TASK GOAL:
Search the listing for "Blender" and copy every line where it appears.

RECORDS:
◆ ◆ ◆
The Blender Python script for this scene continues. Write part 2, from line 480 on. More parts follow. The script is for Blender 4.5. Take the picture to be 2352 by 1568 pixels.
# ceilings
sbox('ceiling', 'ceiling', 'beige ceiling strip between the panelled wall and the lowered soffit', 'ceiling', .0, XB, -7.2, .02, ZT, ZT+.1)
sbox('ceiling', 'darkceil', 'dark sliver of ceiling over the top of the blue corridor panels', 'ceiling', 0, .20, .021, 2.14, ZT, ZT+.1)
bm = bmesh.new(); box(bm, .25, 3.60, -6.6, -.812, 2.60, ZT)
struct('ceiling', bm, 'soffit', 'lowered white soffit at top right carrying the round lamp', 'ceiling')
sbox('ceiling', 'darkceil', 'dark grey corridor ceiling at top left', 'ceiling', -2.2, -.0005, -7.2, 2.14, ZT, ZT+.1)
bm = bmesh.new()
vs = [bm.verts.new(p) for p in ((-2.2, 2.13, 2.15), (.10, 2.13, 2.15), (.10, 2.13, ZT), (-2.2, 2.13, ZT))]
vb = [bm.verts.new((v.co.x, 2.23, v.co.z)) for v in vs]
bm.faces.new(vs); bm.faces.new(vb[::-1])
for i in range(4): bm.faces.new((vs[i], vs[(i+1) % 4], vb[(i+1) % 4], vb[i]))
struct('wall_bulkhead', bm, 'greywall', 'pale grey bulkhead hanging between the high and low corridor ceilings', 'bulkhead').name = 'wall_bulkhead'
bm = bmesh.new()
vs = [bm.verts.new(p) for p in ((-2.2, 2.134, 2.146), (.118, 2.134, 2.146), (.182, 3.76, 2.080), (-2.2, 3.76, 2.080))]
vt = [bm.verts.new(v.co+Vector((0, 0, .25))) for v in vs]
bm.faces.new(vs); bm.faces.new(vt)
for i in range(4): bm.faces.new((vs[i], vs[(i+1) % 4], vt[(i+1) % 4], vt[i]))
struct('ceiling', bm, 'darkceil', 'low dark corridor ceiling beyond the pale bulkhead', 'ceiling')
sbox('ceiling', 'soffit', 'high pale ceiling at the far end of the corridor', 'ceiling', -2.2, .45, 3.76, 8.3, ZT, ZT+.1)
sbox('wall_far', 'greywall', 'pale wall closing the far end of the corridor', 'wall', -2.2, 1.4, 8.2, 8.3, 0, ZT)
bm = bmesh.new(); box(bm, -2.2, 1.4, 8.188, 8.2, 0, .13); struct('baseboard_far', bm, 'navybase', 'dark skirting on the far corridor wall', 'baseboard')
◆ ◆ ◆
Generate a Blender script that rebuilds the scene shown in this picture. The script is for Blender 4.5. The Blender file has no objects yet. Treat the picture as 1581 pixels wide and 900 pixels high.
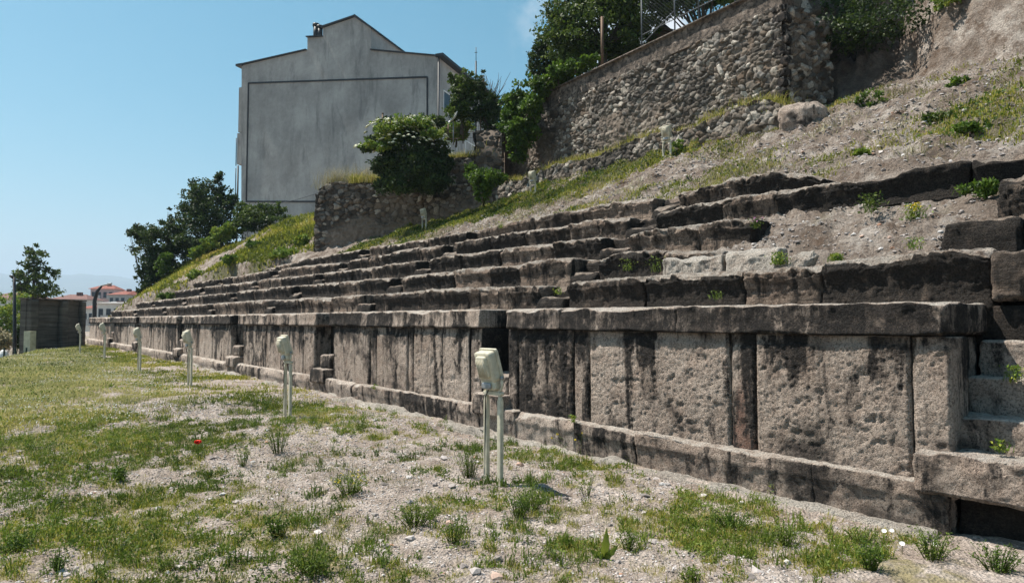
◆ ◆ ◆
ANSWER BELOW:
The Blender Python script for this scene continues. Write part 2, from line 480 on. More parts follow. The script is for Blender 4.5. Take the picture to be 2352 by 1568 pixels.
Generate a Blender script that rebuilds the scene shown in this picture. The script is for Blender 4.5. The Blender file has no objects yet. Treat the picture as 1581 pixels wide and 900 pixels high.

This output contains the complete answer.